What is a good return on investment? It is one of the most Googled questions in personal finance, and most of the answers you will find are unhelpfully vague. "It depends." "Anything above inflation." "10% is the stock market average." None of these answers are wrong, exactly — but none of them help you make a specific decision about a specific investment.
Here is the honest answer: a good return is one that compensates you fairly for the risk you are taking. The risk-free return — what you get with zero risk — is your baseline. Every investment that carries risk should return more than that baseline. How much more depends on how much risk you are taking.
The baseline: the risk-free rate
The risk-free rate is what you earn on the safest investment available — typically a short-term government bond. In the US, that is the 10-year Treasury yield; in the UK, the 10-year gilt yield; in Canada, the 10-year Government of Canada bond; in Australia, the 10-year Australian Government Bond. At the time of writing, these are all in the 4–5% range. If someone promises you a 4% return with no risk, that is not a good deal — you can get that from the government with essentially zero chance of losing your principal.
What different investments should return
A diversified stock market index fund — the S&P 500, the FTSE All-World, the ASX 200, the TSX Composite — has historically returned around 10% annually in nominal terms, or 7% after inflation. That extra 5–6% above the risk-free rate is your compensation for accepting the volatility of equity markets. In a bad year you might lose 30%. In a good year you might gain 25%. The average, over long periods, has been around 10%.
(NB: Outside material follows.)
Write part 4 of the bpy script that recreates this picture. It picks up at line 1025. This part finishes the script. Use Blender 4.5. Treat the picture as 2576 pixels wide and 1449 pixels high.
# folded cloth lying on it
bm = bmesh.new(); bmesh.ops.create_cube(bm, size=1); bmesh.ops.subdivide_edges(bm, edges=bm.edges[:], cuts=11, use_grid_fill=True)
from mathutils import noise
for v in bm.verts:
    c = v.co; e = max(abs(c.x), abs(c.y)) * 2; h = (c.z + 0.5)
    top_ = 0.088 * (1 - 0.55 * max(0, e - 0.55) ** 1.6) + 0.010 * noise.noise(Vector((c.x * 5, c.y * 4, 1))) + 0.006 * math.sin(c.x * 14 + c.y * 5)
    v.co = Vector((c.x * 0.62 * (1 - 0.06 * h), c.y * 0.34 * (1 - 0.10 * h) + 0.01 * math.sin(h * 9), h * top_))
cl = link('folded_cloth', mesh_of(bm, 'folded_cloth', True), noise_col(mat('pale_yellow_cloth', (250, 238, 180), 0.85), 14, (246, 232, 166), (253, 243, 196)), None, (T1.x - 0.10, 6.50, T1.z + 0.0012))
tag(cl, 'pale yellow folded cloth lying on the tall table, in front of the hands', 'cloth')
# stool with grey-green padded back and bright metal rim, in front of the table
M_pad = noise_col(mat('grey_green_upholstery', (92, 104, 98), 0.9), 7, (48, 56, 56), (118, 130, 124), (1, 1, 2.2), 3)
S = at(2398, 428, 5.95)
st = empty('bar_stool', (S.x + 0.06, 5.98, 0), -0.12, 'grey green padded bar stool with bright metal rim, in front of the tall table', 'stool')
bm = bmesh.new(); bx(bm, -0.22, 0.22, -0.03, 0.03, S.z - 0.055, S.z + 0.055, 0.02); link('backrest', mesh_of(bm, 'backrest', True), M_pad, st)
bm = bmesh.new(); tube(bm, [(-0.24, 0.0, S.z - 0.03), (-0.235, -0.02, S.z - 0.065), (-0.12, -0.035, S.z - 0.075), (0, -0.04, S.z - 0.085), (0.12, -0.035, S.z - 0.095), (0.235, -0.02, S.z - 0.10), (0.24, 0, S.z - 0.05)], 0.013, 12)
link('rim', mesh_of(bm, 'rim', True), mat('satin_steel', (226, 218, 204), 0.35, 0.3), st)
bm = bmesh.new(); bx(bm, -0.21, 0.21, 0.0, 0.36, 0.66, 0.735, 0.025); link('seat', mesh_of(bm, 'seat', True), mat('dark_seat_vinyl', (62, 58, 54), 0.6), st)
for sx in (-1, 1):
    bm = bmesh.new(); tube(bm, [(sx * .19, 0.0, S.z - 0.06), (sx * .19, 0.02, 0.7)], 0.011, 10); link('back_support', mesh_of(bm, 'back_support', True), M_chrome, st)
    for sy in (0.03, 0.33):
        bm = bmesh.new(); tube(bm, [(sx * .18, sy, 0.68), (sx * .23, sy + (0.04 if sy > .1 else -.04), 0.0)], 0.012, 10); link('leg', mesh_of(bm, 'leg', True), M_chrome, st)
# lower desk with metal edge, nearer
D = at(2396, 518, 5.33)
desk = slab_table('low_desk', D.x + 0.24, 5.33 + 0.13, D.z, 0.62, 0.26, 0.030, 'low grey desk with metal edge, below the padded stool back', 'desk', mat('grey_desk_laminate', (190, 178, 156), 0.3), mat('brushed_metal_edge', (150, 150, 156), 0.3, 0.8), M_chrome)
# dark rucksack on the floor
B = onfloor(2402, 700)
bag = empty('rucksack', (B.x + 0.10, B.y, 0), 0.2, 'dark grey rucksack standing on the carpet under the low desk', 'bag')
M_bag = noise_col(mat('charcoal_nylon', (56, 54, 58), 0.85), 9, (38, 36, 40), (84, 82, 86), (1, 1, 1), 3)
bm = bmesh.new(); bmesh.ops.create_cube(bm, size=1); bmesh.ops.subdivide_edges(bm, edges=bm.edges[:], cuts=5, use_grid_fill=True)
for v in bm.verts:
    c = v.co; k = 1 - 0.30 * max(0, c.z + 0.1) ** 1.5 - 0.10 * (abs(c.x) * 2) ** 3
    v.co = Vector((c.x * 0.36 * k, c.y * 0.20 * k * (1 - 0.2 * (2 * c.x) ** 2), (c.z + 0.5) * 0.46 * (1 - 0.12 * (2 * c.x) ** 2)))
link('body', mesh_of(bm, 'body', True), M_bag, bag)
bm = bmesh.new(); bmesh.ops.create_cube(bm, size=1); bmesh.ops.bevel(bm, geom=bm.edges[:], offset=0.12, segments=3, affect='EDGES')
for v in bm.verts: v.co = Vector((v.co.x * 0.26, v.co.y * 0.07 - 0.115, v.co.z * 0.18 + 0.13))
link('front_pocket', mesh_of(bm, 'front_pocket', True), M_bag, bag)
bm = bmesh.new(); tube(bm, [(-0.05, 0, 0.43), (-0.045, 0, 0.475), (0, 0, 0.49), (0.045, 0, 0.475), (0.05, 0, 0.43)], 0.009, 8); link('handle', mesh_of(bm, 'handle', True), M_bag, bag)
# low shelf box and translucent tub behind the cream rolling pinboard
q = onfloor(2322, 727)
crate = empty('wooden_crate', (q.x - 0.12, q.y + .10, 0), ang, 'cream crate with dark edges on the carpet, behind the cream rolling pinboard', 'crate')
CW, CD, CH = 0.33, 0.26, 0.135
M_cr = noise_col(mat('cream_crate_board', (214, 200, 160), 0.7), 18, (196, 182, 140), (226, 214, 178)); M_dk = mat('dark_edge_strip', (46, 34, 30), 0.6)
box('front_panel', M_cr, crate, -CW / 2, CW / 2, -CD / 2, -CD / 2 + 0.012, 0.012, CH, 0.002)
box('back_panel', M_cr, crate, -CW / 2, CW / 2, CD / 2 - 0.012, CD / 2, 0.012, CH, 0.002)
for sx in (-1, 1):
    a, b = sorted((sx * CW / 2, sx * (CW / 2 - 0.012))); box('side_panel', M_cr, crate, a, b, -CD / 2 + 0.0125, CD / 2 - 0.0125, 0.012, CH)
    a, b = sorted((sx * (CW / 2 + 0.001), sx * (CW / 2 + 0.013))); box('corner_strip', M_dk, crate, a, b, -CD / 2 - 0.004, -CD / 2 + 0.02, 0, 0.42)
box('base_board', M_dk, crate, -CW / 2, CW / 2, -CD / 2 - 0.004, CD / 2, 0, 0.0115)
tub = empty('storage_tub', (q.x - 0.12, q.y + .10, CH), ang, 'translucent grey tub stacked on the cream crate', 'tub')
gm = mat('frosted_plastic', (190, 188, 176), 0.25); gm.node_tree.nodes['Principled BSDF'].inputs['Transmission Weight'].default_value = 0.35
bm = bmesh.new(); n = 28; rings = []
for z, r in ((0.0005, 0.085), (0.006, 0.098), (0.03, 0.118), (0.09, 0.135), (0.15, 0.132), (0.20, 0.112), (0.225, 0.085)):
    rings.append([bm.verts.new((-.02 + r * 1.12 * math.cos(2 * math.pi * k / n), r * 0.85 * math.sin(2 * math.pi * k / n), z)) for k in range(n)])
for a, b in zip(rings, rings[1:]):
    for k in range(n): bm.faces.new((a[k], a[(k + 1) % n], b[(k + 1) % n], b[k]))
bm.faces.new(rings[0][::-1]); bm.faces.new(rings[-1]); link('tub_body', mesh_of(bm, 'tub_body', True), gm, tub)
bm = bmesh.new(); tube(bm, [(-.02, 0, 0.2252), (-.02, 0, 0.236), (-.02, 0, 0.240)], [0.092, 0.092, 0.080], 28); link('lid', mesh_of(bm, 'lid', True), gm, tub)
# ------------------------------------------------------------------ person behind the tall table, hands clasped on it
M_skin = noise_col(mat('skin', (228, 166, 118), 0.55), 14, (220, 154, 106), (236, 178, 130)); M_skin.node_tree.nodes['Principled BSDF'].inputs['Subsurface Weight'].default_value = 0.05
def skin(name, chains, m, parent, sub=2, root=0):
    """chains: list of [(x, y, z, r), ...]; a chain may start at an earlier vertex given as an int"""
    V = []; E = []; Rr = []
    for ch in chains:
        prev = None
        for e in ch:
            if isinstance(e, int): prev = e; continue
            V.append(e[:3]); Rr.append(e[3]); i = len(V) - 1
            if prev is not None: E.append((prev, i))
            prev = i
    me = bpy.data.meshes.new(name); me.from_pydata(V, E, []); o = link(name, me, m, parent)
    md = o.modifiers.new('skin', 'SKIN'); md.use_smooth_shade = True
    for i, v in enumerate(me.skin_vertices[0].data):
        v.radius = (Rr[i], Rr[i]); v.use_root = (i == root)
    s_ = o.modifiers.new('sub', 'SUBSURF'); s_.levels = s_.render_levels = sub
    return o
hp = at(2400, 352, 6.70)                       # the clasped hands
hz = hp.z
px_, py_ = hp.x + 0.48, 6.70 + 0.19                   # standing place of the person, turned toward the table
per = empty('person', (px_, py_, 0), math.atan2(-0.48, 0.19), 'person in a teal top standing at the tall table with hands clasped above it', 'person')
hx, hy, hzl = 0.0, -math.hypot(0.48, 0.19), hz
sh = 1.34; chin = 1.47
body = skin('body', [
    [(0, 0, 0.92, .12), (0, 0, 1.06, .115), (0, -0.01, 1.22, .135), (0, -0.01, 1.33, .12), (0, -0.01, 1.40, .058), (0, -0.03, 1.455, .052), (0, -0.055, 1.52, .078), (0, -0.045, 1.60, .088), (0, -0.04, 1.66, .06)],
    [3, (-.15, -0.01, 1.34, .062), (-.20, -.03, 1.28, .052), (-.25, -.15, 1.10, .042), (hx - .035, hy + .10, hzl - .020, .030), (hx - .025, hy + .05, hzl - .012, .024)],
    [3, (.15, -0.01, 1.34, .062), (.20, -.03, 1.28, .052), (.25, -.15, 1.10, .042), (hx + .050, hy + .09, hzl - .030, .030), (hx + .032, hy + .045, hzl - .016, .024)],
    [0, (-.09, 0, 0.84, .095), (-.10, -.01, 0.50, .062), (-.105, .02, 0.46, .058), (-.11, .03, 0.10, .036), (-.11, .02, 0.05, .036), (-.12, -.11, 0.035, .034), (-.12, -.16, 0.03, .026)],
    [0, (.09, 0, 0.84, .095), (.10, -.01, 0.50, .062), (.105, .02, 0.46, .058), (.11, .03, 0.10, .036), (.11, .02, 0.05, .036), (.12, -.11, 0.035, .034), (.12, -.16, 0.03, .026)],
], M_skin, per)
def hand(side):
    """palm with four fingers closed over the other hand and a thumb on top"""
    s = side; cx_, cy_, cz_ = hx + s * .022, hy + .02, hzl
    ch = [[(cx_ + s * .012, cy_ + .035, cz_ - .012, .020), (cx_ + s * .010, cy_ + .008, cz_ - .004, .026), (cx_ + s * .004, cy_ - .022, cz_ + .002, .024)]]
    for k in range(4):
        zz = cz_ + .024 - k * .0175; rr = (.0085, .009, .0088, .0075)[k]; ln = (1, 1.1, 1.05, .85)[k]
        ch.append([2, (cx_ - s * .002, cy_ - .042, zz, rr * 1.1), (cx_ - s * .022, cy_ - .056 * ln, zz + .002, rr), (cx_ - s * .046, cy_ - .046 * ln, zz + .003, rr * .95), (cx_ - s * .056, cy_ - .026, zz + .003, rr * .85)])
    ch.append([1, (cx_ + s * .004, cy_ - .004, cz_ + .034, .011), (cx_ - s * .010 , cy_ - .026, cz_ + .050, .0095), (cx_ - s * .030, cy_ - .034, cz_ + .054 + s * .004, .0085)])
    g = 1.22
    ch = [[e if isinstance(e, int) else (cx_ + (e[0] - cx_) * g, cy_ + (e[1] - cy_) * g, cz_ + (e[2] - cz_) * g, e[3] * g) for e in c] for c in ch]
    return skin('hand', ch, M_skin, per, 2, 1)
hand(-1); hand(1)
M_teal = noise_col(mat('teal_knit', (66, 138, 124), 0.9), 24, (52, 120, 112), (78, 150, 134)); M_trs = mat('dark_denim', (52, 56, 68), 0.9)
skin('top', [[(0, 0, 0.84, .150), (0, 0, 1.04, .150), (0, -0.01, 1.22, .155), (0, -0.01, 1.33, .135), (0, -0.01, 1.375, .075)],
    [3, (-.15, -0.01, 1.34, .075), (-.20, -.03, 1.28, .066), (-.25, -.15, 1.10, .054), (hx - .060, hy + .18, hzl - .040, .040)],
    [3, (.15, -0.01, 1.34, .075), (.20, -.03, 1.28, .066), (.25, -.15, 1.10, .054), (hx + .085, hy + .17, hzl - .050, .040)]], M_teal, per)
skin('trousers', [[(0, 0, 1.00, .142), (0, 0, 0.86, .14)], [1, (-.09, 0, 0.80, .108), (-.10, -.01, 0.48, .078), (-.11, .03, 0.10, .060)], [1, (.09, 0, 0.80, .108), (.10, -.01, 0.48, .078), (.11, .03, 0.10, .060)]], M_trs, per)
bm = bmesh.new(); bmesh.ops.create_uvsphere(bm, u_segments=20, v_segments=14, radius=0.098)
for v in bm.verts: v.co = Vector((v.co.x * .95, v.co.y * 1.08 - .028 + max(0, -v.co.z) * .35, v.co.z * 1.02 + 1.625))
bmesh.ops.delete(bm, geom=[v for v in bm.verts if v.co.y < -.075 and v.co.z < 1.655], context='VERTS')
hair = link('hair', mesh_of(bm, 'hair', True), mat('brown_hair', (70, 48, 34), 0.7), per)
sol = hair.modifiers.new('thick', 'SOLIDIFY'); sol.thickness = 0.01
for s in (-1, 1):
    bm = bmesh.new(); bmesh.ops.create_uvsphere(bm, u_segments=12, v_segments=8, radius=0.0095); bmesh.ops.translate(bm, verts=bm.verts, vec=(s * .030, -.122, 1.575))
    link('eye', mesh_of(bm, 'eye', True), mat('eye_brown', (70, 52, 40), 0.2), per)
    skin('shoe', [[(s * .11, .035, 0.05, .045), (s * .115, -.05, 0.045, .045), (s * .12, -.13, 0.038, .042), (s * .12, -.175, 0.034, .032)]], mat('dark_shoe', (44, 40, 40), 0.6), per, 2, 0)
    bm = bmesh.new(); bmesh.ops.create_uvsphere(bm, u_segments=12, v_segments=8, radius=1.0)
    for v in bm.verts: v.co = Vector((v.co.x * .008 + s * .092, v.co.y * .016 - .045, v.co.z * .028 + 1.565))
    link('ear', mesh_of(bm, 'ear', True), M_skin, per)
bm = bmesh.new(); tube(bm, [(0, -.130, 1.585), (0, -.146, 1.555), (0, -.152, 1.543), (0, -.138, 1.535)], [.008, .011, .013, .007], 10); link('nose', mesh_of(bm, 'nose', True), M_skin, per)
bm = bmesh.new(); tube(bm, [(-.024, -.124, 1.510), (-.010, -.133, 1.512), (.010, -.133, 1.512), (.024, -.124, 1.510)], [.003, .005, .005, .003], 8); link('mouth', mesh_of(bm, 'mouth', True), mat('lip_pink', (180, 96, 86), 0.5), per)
For individual stocks, a good return depends on the stock's risk relative to the market. A stable utility company with a beta of 0.6 should return less than the market — around 7–8%. A high-growth technology stock with a beta of 1.8 should return significantly more — around 14–15% — to justify the extra risk. If a risky stock is only expected to return 8%, it is not a good investment relative to the risk you are accepting.
For private business investments — buying a stake in or lending to a private company — returns need to be considerably higher than public markets. Illiquidity (you cannot sell easily), concentration (one company, not thousands), and higher failure rates all demand compensation. Returns of 15–25% or more are typical expectations for small business investors and angel investors.
Property: the most misunderstood return
Residential property returns are frequently overstated. People cite the sale price appreciation but forget to deduct transaction costs, maintenance, property management, insurance, vacancy periods, and the interest on any mortgage. A property that doubles in value over 15 years sounds impressive until you calculate that it returned about 4.7% per year — possibly less than inflation, and certainly less than a stock index fund over the same period with zero management effort.
That does not mean property is a bad investment — leverage (borrowing to buy) can amplify equity returns significantly, and rental income provides cash flow that stocks do not. But the headline "my property went from $300,000 to $600,000" is not a return on investment. The actual return depends on everything that happened in between.
How to calculate the return you should demand
The CAPM (Capital Asset Pricing Model) gives you a mathematically grounded answer. Take the risk-free rate, add the equity risk premium (historically around 5–6% in developed markets), and multiply the risk premium by the investment's beta — a measure of its risk relative to the market. The result is the minimum return you should demand before making the investment.
If the investment's expected return is above that number, it is attractive. If it is below, you would be better off in a passive index fund with less effort and more liquidity.